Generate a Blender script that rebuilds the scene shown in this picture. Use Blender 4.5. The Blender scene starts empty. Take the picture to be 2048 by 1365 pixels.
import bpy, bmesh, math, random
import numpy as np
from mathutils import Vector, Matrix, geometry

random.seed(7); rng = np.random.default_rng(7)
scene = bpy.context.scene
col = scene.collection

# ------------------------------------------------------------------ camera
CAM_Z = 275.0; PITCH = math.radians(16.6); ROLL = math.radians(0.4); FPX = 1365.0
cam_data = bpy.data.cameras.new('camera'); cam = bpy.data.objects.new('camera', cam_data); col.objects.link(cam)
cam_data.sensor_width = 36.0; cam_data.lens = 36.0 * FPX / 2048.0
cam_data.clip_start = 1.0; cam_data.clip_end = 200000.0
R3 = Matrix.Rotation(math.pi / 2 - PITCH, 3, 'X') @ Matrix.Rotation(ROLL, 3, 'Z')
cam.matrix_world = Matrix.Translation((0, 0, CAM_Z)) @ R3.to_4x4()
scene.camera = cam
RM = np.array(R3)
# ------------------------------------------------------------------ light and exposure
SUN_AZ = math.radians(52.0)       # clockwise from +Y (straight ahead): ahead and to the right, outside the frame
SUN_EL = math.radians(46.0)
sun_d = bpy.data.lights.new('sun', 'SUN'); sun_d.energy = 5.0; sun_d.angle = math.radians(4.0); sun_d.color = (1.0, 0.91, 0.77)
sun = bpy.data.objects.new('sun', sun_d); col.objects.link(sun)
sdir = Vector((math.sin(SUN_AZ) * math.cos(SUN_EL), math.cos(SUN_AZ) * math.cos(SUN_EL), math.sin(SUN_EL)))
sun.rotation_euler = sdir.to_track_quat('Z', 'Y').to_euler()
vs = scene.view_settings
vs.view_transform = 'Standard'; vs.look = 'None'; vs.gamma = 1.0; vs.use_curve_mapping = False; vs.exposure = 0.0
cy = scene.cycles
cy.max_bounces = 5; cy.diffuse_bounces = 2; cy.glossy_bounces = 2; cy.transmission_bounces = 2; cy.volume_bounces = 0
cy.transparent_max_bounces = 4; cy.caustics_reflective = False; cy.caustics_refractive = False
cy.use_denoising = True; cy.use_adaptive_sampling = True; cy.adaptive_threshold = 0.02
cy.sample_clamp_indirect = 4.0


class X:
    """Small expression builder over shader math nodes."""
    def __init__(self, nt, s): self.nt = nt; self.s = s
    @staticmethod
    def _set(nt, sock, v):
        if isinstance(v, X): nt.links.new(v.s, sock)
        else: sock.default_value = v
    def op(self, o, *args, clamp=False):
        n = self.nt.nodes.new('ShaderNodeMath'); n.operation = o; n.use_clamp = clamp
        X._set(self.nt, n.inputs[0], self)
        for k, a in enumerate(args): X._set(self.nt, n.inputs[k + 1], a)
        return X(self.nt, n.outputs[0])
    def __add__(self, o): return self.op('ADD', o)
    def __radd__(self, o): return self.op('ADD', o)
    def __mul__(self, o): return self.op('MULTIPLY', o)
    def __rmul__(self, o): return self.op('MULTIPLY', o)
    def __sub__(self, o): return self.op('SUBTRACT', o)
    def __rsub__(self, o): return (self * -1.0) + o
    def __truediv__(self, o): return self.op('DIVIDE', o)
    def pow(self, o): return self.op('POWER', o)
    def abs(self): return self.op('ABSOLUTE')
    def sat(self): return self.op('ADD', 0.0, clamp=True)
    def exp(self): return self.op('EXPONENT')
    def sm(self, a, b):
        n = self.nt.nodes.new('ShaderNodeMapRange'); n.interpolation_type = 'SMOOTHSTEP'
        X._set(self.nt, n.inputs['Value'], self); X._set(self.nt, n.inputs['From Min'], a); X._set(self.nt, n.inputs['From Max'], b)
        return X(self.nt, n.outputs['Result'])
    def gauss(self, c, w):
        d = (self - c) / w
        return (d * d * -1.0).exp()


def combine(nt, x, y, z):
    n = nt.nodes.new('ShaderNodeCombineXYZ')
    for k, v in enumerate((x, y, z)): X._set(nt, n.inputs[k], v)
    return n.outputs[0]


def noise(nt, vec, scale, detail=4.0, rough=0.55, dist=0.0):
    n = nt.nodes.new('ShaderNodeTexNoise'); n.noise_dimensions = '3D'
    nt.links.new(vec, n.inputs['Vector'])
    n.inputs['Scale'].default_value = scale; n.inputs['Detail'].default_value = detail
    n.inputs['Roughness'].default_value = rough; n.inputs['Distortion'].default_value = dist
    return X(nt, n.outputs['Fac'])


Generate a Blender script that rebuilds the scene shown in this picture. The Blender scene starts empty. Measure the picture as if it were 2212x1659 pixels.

****************

- **Exercise**: Restate the whole listing exactly, leaving out nothing.

- **Written answer**:
Generate a Blender script that rebuilds the scene shown in this picture. Use Blender 4.5. The Blender scene starts empty. Take the picture to be 2048 by 1365 pixels.
import bpy, bmesh, math, random
import numpy as np
from mathutils import Vector, Matrix, geometry

random.seed(7); rng = np.random.default_rng(7)
scene = bpy.context.scene
col = scene.collection

# ------------------------------------------------------------------ camera
CAM_Z = 275.0; PITCH = math.radians(16.6); ROLL = math.radians(0.4); FPX = 1365.0
cam_data = bpy.data.cameras.new('camera'); cam = bpy.data.objects.new('camera', cam_data); col.objects.link(cam)
cam_data.sensor_width = 36.0; cam_data.lens = 36.0 * FPX / 2048.0
cam_data.clip_start = 1.0; cam_data.clip_end = 200000.0
R3 = Matrix.Rotation(math.pi / 2 - PITCH, 3, 'X') @ Matrix.Rotation(ROLL, 3, 'Z')
cam.matrix_world = Matrix.Translation((0, 0, CAM_Z)) @ R3.to_4x4()
scene.camera = cam
RM = np.array(R3)
# ------------------------------------------------------------------ light and exposure
SUN_AZ = math.radians(52.0)       # clockwise from +Y (straight ahead): ahead and to the right, outside the frame
SUN_EL = math.radians(46.0)
sun_d = bpy.data.lights.new('sun', 'SUN'); sun_d.energy = 5.0; sun_d.angle = math.radians(4.0); sun_d.color = (1.0, 0.91, 0.77)
sun = bpy.data.objects.new('sun', sun_d); col.objects.link(sun)
sdir = Vector((math.sin(SUN_AZ) * math.cos(SUN_EL), math.cos(SUN_AZ) * math.cos(SUN_EL), math.sin(SUN_EL)))
sun.rotation_euler = sdir.to_track_quat('Z', 'Y').to_euler()
vs = scene.view_settings
vs.view_transform = 'Standard'; vs.look = 'None'; vs.gamma = 1.0; vs.use_curve_mapping = False; vs.exposure = 0.0
cy = scene.cycles
cy.max_bounces = 5; cy.diffuse_bounces = 2; cy.glossy_bounces = 2; cy.transmission_bounces = 2; cy.volume_bounces = 0
cy.transparent_max_bounces = 4; cy.caustics_reflective = False; cy.caustics_refractive = False
cy.use_denoising = True; cy.use_adaptive_sampling = True; cy.adaptive_threshold = 0.02
cy.sample_clamp_indirect = 4.0


class X:
    """Small expression builder over shader math nodes."""
    def __init__(self, nt, s): self.nt = nt; self.s = s
    @staticmethod
    def _set(nt, sock, v):
        if isinstance(v, X): nt.links.new(v.s, sock)
        else: sock.default_value = v
    def op(self, o, *args, clamp=False):
        n = self.nt.nodes.new('ShaderNodeMath'); n.operation = o; n.use_clamp = clamp
        X._set(self.nt, n.inputs[0], self)
        for k, a in enumerate(args): X._set(self.nt, n.inputs[k + 1], a)
        return X(self.nt, n.outputs[0])
    def __add__(self, o): return self.op('ADD', o)
    def __radd__(self, o): return self.op('ADD', o)
    def __mul__(self, o): return self.op('MULTIPLY', o)
    def __rmul__(self, o): return self.op('MULTIPLY', o)
    def __sub__(self, o): return self.op('SUBTRACT', o)
    def __rsub__(self, o): return (self * -1.0) + o
    def __truediv__(self, o): return self.op('DIVIDE', o)
    def pow(self, o): return self.op('POWER', o)
    def abs(self): return self.op('ABSOLUTE')
    def sat(self): return self.op('ADD', 0.0, clamp=True)
    def exp(self): return self.op('EXPONENT')
    def sm(self, a, b):
        n = self.nt.nodes.new('ShaderNodeMapRange'); n.interpolation_type = 'SMOOTHSTEP'
        X._set(self.nt, n.inputs['Value'], self); X._set(self.nt, n.inputs['From Min'], a); X._set(self.nt, n.inputs['From Max'], b)
        return X(self.nt, n.outputs['Result'])
    def gauss(self, c, w):
        d = (self - c) / w
        return (d * d * -1.0).exp()


def combine(nt, x, y, z):
    n = nt.nodes.new('ShaderNodeCombineXYZ')
    for k, v in enumerate((x, y, z)): X._set(nt, n.inputs[k], v)
    return n.outputs[0]


def noise(nt, vec, scale, detail=4.0, rough=0.55, dist=0.0):
    n = nt.nodes.new('ShaderNodeTexNoise'); n.noise_dimensions = '3D'
    nt.links.new(vec, n.inputs['Vector'])
    n.inputs['Scale'].default_value = scale; n.inputs['Detail'].default_value = detail
    n.inputs['Roughness'].default_value = rough; n.inputs['Distortion'].default_value = dist
    return X(nt, n.outputs['Fac'])


Generate a Blender script that rebuilds the scene shown in this picture. The Blender scene starts empty. Measure the picture as if it were 2212x1659 pixels.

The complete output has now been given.